コンビニの売上の中で、ロイヤリティと呼ばれる多くの部分が本部に吸い取られます。

ロイヤリティとは、コンビニブランドを使える権利や経営ノウハウ、サポートなどの対価と言えるべきものです。

ロイヤリティの率は、コンビニや契約形態によって30~75%と非常に幅広くなっていますが、一般的にコンビニのロイヤリティは非常に高いと指摘されています。

「コンビニ経営者が頑張ると本部だけが得をする」と言われるほどです。

ロイヤリティを差し引いた中から、人件費やその他の経費を支払うため、オーナー自身が得られる収入はごくわずかという場合も。

稼げる可能性がある一方で、生活できないほどというレベルの人もいます。

それなりのリスクがある転職だと言えるでしょう。

コンビニ業界の将来性に不安が残る

現状のコンビニ業界は高い収益をだし続けていますが、将来性については不安も残ります。

店舗数が増え過ぎたことから店舗同士の争いもあり、コンビニのビジネスモデル自体が限界に来ているとの声もあります。

フランチャイズ契約が短期間ではできないことを考えると、中長期的に見たコンビニの将来性についてはしっかり考えておく必要があるでしょう。

現時点でコンビニが堅調と言っても、10年、20年後にはどうなっているのか分からないのです。

サラリーマン時代より労働時間が増えることもある

コンビニオーナーに転職して、前職より労働時間が増えてしまう可能性もあります。

開業当初の忙しさはある程度許容できるとしても、すでに開業から何年も経過しているのに、朝から晩まであくせくと働くオーナーもいるのです。

たとえば、上手く人を育てることができない、店舗運営を任せることができない心配性の人などが当てはまります。

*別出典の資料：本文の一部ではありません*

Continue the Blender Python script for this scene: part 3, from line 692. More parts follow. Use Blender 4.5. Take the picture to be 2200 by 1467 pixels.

一般企業で働く管理職でも、自分がすべての仕事に関わらないと気が済まないタイプの人はいるもので、そうした管理職の下では人が育ちにくく、業績も伸びない傾向にあります。

コンビニオーナーに転職する際は、自身が仕事を抱え込む癖がないか、部下たちを信用して任せることができるタイプなのかを判断することも必要でしょう。

家族を巻き込むことがある

コンビニオーナーへの転職は、基本的に家族を巻き込むことになります。

家族がそれぞれが別の会社で働くことでリスクを分散することができますが、コンビニオーナーになると、家族と一緒に働くことが多く、運命共同体です。

契約時には保証人を頼むこともありますし、アルバイトが集まらなかったり、経営が厳しくなったりすれば無報酬で家族に働いてもらうこともあるでしょう。

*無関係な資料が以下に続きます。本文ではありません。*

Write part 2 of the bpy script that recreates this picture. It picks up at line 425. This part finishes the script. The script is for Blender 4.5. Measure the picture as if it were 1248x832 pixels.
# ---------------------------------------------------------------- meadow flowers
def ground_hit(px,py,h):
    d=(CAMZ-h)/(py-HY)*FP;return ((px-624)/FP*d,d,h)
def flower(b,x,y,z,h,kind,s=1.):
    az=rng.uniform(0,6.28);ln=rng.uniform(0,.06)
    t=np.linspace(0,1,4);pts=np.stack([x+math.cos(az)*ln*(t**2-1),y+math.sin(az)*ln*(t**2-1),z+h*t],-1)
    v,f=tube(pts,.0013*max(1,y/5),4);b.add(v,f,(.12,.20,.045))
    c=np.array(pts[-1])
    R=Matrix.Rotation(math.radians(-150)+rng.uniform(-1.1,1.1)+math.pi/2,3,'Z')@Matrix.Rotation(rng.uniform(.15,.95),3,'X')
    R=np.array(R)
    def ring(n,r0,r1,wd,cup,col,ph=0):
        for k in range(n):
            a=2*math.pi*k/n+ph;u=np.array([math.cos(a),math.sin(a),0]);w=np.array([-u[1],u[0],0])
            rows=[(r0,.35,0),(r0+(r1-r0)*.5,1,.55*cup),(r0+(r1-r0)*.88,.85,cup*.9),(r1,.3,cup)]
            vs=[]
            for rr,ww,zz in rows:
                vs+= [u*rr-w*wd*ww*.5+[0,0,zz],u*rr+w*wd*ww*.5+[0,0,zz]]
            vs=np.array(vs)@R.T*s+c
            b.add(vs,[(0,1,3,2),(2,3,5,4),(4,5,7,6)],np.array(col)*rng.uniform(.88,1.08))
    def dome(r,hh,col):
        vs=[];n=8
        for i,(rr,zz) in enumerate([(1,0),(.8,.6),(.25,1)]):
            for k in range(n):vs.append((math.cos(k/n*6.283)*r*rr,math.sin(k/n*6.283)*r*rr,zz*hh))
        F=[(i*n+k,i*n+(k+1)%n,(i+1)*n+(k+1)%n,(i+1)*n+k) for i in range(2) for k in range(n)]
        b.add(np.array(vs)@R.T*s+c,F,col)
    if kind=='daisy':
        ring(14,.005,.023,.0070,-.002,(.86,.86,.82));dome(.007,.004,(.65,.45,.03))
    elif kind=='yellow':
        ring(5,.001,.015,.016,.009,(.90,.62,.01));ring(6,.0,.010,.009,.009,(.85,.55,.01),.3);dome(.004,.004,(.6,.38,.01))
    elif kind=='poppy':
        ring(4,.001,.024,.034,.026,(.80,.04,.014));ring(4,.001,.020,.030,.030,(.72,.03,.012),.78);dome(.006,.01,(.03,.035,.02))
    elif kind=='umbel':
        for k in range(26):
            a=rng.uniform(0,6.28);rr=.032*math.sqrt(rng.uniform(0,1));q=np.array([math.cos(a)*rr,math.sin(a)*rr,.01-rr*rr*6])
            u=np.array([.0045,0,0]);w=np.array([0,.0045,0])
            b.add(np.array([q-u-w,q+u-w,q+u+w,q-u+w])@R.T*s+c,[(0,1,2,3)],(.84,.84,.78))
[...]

コンビニ経営の行く末によって家族の将来をも左右するということですから、その責任を取れるのかという点は考えておくべきです。

単なる興味や「楽に設けられそう。」といった安易な考えでコンビニオーナーに転職するのは危険です。

最後に

いかがでしたか?今回は、コンビニオーナーへの転職について、メリット・デメリットを解説しました。

コンビニオーナーへの転職に興味がある人は、フランチャイズの説明会などに行き、メリットを力説され、やってみたい気持ちが沸きあがるかもしれません。

しかし、多数のデメリットも存在しています。

上手くいく人、いかない人がいることを念頭に置き、誰も経営成功の保障はしてくれないと覚悟しておきましょう。

現状を変えたいのなら、コンビニオーナーへの転職でなくても、一般企業に転職する方法もあります。

コンビニオーナーへの転職と違い、転職に失敗してもある程度のやり直しがききますので、通常の転職も選択肢に入れて考えることも必要ではないでしょうか。